Во всей его биографии вычитывается мораль. Житейская, очень циничная, неприятная, но верная. Вот две сильные женщины и один слабый мужчина. Одна из женщин любит танцевать. Другая любит молиться. Одна записывает в дневник, как на балу у НН свалились панталончики и как их генерал З. – шпорой и за кушетку; другая описывает впечатления от святого старца. Одна советует: зубами вцепись в удельные земли – никому ни за что! НАШЕ… Другая советует плату снизить в трамвае до трех копеек, бедный народ так страдает… от дороговизны трамвайных билетов. И святой старец тоже так говорит. (Любопытно, с какого бодуна занесло Григория Ефимовича в трамвай? Можно себе представить, как он шарил по карманам, нащупывая мелочь…) Вопрос, раз уж ты не можешь в жизни и политике без поводыря, какой женской руке лучше довериться? Ответ понятен: той, что принадлежит плясунье, а не богомолке.
Впрочем, так же верно и другое утверждение: никакой морали невозможно вычитать из его биографии. Уж больно странны его поступки. Едва ли человечны. Они внечеловечны. Во время торжеств, посвященных возведению памятника его дедушке, Александру II, на его глазах в театре стреляют в его премьера. Премьера отвозят в больницу. Пять дней председатель его правительства умирает. Он не просто не приезжает «навестить больного товарища и смертельно раненного подчиненного», он не прерывает программу торжеств, отправляется в другой город, празднует. Прибывает только на похороны. Абсолютное бесчувствие? Но дочка премьера вспоминает, как царь плакал, стоя на коленях, перед телом погибшего, молился и твердил: «Прости, прости…»
Скорее уж абсолютный эгоцентризм. Воспитанное с детства одиночество, попытки это одиночество прорвать – и раз за разом неудачи, срывы, разломы. Есть символическая история в этом ряду. Во время торжеств по поводу обретения мощей Серафима Саровского царь пошел с народом. Густой толпой народ двинулся вслед за царем в монастырь по мосткам, проложенным над оврагом. Мостки провалились. Люди попадали. Царь даже не обернулся. В толпе был министр двора Его Величества, престарелый граф Фредерикс. Старичок рухнул вместе со всеми. Ему порвали мундир и пару раз заехали сапогом по щекам. Дошедши до монастыря, царь заинтересовался, а где же граф? Ему объяснили, что граф – там. Ну… где куча мала. По графу-де ходят. «Ну так найдите графа», – сказал молодой человек и вошел в монастырь. Графа нашли, перебинтовали, заклеили пластырем, переменили мундир и представили Его Величеству.
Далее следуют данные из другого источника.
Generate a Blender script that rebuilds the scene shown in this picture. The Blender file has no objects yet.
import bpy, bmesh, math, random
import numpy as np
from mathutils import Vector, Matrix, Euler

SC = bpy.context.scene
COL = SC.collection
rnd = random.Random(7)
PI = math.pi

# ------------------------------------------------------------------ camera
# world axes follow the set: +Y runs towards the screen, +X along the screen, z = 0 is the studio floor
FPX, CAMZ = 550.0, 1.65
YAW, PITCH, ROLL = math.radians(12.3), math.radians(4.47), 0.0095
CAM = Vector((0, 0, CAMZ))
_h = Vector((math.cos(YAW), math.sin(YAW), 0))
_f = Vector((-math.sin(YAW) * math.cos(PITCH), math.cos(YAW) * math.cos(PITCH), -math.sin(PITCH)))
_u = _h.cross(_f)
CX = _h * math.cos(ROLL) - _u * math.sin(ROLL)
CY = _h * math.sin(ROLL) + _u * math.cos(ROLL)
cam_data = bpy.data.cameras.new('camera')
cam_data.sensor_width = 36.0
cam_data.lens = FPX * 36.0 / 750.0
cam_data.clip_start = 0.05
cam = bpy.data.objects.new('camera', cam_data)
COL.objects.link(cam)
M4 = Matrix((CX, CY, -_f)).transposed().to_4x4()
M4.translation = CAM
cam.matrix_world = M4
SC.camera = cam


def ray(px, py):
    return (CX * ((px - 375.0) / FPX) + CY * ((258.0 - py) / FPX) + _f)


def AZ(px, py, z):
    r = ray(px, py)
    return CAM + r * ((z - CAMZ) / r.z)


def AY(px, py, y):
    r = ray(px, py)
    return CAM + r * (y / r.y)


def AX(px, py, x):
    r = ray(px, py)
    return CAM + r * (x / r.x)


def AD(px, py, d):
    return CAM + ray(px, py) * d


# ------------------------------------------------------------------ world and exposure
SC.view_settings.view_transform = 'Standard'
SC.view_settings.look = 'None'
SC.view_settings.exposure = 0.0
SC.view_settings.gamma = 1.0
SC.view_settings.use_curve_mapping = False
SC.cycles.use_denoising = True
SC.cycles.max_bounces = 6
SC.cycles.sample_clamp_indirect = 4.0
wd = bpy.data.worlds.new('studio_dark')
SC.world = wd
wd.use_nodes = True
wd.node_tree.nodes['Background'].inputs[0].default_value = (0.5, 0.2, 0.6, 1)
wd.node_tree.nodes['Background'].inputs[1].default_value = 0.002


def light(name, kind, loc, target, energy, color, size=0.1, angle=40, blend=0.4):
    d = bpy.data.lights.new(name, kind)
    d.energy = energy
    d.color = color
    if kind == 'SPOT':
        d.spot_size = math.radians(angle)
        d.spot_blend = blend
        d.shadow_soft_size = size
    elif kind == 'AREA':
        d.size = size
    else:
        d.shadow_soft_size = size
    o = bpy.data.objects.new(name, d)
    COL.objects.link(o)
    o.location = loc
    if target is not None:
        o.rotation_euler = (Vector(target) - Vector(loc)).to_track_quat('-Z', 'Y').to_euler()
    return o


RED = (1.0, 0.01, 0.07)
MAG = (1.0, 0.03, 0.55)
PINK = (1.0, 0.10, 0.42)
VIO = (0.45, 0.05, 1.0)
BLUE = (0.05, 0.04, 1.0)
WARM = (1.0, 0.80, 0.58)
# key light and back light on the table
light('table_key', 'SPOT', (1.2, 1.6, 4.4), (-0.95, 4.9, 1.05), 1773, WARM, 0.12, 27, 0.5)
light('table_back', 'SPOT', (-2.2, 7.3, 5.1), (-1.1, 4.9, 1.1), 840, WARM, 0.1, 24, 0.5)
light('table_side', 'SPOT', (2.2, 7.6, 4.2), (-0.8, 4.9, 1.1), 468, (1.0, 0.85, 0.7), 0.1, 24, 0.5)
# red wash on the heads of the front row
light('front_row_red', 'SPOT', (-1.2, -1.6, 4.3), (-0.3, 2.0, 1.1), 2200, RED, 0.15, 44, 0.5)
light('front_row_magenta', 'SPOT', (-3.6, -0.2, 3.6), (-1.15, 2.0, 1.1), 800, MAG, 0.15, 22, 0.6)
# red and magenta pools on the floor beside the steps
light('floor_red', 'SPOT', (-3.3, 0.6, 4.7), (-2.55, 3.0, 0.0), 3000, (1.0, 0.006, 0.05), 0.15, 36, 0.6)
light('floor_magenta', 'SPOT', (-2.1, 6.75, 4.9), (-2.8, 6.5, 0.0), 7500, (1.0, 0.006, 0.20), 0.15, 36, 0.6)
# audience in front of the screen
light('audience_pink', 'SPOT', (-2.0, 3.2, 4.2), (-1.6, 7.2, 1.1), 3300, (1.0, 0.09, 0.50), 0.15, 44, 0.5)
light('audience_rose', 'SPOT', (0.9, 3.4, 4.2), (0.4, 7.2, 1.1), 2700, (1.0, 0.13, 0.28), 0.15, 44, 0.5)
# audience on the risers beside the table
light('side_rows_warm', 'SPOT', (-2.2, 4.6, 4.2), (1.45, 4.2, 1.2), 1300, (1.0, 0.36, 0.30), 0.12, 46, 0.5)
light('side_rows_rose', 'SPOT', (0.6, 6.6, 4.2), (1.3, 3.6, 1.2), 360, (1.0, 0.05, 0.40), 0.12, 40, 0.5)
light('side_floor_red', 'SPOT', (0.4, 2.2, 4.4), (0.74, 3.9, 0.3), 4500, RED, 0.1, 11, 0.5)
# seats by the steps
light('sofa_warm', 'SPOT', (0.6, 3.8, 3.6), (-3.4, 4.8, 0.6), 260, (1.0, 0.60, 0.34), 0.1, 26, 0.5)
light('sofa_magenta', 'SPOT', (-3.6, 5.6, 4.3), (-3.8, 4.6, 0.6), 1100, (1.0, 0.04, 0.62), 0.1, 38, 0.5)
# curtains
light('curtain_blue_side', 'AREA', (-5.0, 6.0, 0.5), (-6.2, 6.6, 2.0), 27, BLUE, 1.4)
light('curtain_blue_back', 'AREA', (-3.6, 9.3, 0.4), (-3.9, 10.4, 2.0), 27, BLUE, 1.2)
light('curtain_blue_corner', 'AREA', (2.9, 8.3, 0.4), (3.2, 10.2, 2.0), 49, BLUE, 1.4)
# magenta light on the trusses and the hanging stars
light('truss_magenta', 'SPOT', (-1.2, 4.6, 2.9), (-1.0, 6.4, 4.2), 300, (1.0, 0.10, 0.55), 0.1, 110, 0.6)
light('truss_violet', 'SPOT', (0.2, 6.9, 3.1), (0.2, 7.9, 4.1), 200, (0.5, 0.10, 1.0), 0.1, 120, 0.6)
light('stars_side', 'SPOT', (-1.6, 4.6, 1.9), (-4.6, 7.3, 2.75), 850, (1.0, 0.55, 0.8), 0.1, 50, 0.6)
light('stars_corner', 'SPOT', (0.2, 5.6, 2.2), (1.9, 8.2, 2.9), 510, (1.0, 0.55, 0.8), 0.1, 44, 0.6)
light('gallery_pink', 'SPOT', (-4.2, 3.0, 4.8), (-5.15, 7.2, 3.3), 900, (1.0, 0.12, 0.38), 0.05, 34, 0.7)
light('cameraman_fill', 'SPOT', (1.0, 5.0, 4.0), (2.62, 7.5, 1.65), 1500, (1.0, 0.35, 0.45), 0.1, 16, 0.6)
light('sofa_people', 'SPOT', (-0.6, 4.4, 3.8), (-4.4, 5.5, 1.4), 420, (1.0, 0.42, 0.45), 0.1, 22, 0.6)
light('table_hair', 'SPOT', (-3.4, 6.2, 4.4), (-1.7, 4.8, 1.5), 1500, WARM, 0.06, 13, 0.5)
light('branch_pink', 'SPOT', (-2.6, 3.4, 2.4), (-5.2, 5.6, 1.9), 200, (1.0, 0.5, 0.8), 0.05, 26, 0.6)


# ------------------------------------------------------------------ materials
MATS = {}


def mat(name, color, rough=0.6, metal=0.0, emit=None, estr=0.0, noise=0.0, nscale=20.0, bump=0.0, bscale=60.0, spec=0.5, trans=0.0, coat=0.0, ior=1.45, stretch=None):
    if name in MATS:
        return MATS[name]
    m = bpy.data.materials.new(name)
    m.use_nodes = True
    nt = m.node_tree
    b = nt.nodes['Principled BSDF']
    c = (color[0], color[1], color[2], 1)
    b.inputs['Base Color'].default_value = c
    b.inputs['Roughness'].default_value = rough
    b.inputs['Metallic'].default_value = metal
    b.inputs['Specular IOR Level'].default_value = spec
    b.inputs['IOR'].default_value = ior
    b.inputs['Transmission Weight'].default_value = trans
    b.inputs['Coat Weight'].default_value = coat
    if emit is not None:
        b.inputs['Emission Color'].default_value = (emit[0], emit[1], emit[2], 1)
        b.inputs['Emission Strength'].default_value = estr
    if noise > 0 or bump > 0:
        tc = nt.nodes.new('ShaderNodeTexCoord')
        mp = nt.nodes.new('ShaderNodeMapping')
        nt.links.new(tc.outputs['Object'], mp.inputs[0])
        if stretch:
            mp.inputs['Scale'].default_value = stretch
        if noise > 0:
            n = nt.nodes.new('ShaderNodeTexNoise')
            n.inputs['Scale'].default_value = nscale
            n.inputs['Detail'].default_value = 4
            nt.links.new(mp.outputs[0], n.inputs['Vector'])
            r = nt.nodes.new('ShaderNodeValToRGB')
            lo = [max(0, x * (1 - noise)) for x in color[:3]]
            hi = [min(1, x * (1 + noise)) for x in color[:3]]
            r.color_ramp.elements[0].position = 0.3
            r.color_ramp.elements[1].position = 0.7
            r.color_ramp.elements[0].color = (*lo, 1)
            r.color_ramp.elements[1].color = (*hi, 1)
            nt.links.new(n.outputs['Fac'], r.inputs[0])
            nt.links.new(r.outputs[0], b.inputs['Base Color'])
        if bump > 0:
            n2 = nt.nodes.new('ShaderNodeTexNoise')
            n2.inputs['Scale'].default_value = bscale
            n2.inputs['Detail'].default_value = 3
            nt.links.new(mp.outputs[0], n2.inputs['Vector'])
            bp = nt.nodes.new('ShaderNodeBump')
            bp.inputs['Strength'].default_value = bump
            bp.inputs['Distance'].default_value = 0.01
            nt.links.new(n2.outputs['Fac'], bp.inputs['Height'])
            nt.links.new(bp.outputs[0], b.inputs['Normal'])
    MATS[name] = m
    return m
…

И таким он был во всем. Шел, не оборачиваясь, и очень удивлялся, когда выяснялось, что где-то провалились мостки или произошло еще что-то столь же неприятно-неопрятное. В нем была тайна. Его дядя, Николай Николаевич, мистик и полководец, задумчиво спрашивал: «Человек ли наш Государь или дух?» И сам себе отвечал: «Наверное, все же дух…» И то… Его поступки порою являются совершенно необъяснимыми. Председатель Госдумы Родзянко настаивает: министром внутренних дел не может быть Протопопов. Царь внимательно выслушивает председателя парламента, не говорит ни да ни нет. Родзянко просит прощения у царя за то, что во дворце во время прошлого приема оскорбил Протопопова. Царь соглашается: «Да это нехорошо – во дворце…» То есть вне дворца председатель парламента может оскорблять министра внутренних дел – рабочий момент, что здесь такого? Но дальше и вовсе удивительно. Родзянко обещает в следующий раз избить министра внутренних дел палкой, и царь, назначивший этого министра и не желающий его смещать, – смеется. Что в этом смехе? Над чем он смеется? Над подравшимися холопами? Тогда этот смех и вовсе нехорош…
Надо учитывать вот что – у Николая II был министр внутренних дел, который отвечал на оскорбления вызовом на дуэль, и про него никто не осмелился бы сказать, мол, в следующий раз поколочу палкой… Столыпин. Но с этим-то министром Николай Александрович как раз и не сработался. Застрелили Петра Аркадьевича накануне отставки. Может, еще и потому засмеялся Николай, что представил себе, как кто-нибудь говорит про Столыпина: «А в следующий раз побью палкой…» Смешно.